**PROMPT**
Count the lines in the records below that contain the word "picture", and reply with only that number.

**RECORD SET**
:::

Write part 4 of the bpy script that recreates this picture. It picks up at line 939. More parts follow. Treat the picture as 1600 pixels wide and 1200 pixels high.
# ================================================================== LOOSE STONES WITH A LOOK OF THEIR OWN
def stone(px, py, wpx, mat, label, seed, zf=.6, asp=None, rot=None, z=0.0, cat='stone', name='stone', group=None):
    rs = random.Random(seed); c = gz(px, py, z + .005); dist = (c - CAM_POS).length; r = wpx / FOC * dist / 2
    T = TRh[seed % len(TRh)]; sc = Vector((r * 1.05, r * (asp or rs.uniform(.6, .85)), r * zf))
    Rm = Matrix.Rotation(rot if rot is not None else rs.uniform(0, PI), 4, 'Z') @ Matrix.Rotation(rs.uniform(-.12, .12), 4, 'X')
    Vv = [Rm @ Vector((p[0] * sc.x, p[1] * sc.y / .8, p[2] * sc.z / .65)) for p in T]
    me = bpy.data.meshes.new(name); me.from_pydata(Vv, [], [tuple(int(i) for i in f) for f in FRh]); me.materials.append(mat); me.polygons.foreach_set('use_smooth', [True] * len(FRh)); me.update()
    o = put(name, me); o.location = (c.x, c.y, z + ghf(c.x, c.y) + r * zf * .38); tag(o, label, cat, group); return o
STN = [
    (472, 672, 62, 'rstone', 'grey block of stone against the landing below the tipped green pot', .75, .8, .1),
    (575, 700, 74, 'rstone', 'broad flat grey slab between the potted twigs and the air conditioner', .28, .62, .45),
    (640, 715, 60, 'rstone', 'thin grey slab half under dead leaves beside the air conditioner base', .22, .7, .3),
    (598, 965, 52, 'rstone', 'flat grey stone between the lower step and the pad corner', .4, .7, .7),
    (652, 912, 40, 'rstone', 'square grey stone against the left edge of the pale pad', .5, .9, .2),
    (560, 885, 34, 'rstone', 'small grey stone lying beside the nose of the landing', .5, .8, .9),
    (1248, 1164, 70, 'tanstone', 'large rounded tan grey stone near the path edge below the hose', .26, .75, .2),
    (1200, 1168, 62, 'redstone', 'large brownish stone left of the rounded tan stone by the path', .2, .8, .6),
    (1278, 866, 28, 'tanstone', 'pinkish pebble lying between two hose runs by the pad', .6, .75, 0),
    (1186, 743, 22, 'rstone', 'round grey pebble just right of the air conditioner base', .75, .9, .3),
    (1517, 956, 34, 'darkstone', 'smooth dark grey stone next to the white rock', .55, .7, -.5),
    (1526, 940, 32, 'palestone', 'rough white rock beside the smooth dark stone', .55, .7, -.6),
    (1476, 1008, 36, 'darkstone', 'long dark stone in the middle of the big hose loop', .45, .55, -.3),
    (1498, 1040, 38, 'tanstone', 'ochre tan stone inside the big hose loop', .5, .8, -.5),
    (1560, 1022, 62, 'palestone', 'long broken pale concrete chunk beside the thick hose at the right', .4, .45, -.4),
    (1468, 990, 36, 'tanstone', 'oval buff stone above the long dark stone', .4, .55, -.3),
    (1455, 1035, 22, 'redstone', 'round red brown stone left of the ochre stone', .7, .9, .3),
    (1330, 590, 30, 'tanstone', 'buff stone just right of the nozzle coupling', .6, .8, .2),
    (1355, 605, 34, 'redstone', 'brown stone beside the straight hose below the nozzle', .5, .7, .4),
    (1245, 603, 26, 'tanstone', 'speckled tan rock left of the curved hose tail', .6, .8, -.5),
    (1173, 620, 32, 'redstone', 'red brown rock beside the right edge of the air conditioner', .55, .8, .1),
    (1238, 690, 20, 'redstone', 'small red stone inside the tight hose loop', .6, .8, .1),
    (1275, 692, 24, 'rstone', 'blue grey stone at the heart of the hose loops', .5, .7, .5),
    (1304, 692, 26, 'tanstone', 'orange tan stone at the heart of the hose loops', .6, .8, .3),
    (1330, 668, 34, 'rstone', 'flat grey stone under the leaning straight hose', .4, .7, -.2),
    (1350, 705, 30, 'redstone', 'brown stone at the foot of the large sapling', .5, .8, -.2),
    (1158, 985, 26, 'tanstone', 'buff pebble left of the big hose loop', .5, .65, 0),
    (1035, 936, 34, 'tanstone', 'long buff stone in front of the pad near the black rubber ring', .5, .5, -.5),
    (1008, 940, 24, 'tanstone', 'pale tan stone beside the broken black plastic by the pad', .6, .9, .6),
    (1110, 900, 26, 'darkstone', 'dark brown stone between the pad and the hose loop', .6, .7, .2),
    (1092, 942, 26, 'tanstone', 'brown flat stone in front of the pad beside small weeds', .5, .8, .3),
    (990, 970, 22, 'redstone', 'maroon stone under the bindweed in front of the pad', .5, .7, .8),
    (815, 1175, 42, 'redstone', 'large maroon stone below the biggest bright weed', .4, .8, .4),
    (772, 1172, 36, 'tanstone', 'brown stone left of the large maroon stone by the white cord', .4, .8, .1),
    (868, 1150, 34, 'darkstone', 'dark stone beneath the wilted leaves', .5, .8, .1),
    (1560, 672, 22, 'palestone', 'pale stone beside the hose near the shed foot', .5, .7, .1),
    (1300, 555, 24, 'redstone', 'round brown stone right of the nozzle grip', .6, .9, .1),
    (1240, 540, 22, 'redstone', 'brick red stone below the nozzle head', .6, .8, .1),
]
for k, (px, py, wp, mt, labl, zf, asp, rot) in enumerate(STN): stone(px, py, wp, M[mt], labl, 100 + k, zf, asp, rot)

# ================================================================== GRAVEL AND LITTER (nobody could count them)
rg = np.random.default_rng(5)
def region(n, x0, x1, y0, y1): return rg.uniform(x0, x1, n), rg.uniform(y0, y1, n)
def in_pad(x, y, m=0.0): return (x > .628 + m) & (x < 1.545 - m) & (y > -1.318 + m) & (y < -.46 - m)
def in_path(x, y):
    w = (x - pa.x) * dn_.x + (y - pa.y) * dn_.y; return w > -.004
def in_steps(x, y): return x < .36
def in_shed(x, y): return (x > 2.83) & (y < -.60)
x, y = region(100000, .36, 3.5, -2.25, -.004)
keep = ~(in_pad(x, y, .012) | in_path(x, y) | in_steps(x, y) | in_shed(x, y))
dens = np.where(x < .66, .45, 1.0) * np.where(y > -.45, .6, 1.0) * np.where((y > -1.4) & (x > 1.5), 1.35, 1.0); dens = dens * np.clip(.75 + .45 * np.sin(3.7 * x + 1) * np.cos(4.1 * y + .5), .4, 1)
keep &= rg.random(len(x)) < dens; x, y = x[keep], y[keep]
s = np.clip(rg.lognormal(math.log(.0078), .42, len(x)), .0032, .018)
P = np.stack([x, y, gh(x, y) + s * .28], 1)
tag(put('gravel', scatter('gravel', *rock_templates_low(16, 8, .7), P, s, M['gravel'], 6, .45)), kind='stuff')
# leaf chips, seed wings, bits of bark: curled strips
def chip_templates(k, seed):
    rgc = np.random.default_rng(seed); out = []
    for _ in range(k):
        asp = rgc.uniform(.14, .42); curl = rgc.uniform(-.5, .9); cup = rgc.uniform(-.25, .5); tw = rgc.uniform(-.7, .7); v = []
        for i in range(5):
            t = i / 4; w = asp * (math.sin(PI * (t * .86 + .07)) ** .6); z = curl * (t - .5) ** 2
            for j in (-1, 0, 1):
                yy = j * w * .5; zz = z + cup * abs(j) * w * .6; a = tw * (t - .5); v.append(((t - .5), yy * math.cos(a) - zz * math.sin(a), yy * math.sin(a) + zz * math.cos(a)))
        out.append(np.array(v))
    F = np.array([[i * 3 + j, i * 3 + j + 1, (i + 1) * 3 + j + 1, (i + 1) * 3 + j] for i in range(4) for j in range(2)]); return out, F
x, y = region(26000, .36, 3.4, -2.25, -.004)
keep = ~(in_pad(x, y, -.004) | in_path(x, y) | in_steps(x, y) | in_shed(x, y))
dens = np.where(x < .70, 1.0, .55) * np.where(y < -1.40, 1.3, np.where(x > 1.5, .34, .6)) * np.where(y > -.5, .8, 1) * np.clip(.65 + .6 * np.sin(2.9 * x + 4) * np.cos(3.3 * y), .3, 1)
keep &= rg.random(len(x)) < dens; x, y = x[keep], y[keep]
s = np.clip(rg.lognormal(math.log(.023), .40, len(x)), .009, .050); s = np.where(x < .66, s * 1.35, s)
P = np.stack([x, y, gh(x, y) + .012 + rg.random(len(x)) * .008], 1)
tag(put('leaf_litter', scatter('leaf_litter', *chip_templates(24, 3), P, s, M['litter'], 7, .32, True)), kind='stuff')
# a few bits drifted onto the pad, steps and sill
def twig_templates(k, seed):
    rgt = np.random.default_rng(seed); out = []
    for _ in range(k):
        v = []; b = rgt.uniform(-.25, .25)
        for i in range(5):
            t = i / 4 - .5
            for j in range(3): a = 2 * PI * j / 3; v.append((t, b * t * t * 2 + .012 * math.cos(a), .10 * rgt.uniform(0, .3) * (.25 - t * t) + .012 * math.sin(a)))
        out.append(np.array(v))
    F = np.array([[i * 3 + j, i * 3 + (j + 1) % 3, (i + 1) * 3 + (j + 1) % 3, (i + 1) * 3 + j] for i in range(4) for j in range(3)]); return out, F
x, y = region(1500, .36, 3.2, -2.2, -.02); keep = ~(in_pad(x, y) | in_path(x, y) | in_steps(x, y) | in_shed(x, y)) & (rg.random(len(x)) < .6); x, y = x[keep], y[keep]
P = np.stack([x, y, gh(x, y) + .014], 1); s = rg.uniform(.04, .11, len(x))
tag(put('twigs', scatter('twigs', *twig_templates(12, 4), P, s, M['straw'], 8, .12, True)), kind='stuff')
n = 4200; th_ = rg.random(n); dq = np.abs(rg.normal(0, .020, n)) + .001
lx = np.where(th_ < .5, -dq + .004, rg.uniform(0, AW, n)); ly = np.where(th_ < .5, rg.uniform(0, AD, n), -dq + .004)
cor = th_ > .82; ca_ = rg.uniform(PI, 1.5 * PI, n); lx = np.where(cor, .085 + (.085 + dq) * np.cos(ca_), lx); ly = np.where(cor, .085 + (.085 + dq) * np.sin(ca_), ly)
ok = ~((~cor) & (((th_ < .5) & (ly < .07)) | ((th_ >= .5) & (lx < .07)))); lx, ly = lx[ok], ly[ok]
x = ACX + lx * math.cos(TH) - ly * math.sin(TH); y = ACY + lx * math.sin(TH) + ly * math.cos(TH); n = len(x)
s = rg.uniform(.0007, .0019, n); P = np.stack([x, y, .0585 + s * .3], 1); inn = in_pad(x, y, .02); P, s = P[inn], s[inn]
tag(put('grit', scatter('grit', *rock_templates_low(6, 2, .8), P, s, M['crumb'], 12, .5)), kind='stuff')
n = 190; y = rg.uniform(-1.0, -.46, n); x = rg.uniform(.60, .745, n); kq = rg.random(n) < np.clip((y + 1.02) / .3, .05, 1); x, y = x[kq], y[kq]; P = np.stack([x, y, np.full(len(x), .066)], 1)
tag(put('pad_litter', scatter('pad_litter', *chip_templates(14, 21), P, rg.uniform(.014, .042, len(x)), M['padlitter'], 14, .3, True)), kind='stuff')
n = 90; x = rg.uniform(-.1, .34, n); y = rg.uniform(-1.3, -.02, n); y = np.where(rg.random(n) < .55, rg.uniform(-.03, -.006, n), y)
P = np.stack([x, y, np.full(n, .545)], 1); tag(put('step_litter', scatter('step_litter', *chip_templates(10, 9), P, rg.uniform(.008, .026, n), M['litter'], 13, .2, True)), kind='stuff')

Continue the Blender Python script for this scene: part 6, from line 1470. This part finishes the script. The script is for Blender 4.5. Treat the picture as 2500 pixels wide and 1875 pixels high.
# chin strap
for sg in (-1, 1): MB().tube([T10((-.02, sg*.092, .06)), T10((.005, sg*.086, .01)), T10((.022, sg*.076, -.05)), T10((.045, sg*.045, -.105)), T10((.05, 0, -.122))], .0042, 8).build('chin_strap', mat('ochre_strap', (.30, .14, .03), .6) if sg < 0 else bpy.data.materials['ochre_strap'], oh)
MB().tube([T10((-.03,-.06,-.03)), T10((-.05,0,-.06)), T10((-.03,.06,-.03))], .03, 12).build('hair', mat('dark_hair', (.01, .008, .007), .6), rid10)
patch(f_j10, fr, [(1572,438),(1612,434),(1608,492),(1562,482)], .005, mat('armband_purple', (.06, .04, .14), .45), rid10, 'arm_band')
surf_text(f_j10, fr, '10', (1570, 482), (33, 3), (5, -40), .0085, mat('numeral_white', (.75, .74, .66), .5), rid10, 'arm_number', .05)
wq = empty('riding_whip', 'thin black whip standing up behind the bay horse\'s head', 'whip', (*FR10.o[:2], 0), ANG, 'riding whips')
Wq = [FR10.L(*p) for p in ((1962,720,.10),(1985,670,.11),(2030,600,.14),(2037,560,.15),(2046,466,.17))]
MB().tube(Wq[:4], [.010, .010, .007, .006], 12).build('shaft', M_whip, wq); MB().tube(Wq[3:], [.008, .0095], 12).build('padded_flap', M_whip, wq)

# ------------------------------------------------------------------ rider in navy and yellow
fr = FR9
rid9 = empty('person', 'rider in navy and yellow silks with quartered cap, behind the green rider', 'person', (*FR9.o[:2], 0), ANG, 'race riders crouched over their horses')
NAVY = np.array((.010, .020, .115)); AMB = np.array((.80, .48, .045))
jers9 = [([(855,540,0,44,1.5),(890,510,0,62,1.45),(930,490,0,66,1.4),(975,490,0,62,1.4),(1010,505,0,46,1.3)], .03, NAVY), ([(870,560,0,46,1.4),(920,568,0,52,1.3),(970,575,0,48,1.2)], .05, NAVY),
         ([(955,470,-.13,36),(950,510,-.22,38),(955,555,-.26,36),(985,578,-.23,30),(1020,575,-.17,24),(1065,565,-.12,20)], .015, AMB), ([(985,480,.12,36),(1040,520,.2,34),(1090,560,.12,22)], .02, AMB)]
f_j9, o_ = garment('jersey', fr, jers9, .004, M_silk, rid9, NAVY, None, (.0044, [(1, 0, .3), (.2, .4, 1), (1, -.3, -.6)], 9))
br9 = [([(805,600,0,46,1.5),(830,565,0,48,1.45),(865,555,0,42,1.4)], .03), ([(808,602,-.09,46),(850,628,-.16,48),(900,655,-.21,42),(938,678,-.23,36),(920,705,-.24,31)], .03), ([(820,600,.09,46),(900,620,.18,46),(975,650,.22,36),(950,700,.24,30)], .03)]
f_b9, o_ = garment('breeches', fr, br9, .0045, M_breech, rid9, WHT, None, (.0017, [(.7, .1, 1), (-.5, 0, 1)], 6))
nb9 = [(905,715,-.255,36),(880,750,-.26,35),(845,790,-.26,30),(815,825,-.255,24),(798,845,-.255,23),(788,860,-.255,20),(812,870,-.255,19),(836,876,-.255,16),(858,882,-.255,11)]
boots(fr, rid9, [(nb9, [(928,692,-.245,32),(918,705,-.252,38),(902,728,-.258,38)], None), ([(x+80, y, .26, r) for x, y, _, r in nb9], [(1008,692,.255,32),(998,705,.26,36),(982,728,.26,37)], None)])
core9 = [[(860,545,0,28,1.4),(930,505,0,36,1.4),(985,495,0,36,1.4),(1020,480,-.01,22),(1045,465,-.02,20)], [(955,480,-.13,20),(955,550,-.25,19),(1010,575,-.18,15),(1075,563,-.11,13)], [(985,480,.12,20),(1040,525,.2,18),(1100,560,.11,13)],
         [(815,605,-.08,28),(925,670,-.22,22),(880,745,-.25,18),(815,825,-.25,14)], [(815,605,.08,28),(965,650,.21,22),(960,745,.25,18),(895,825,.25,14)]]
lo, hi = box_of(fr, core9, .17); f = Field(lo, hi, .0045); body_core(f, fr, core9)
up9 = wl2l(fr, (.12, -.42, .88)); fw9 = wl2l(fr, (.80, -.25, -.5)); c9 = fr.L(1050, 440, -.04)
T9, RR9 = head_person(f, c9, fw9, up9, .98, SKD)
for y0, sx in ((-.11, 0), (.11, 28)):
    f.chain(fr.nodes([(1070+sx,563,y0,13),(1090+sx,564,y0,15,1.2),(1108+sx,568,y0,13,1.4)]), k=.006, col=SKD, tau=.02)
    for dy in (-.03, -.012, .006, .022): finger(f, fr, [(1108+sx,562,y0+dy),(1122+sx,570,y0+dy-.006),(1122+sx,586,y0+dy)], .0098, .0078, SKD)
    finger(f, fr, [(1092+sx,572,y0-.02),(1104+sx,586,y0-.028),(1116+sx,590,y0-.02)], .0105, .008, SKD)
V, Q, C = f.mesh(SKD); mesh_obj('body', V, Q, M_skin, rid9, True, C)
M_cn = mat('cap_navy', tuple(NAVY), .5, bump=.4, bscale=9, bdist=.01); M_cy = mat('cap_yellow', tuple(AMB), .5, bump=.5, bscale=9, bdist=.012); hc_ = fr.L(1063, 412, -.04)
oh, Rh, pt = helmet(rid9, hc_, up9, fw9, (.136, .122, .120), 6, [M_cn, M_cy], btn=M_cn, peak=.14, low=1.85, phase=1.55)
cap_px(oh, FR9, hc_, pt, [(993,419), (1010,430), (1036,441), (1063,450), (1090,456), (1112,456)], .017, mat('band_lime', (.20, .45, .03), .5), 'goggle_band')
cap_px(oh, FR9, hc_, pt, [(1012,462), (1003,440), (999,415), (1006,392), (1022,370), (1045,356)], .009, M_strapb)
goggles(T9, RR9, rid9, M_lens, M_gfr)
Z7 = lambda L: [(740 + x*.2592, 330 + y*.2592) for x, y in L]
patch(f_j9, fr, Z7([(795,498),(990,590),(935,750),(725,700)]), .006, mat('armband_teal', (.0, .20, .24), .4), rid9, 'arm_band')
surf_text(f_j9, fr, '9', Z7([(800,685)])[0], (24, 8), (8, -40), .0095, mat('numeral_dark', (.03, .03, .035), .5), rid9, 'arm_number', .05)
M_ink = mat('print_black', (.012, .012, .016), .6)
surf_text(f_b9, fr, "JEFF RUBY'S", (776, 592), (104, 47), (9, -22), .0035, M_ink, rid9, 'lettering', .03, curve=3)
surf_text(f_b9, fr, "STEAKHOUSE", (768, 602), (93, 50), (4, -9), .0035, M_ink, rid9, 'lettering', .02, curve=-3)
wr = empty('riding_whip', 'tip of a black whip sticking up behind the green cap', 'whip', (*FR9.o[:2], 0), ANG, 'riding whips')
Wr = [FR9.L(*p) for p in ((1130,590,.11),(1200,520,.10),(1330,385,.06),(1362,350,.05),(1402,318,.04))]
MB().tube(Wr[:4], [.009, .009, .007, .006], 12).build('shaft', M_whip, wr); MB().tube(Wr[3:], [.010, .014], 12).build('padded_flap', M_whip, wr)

:::

**CORRECT OUTPUT**
2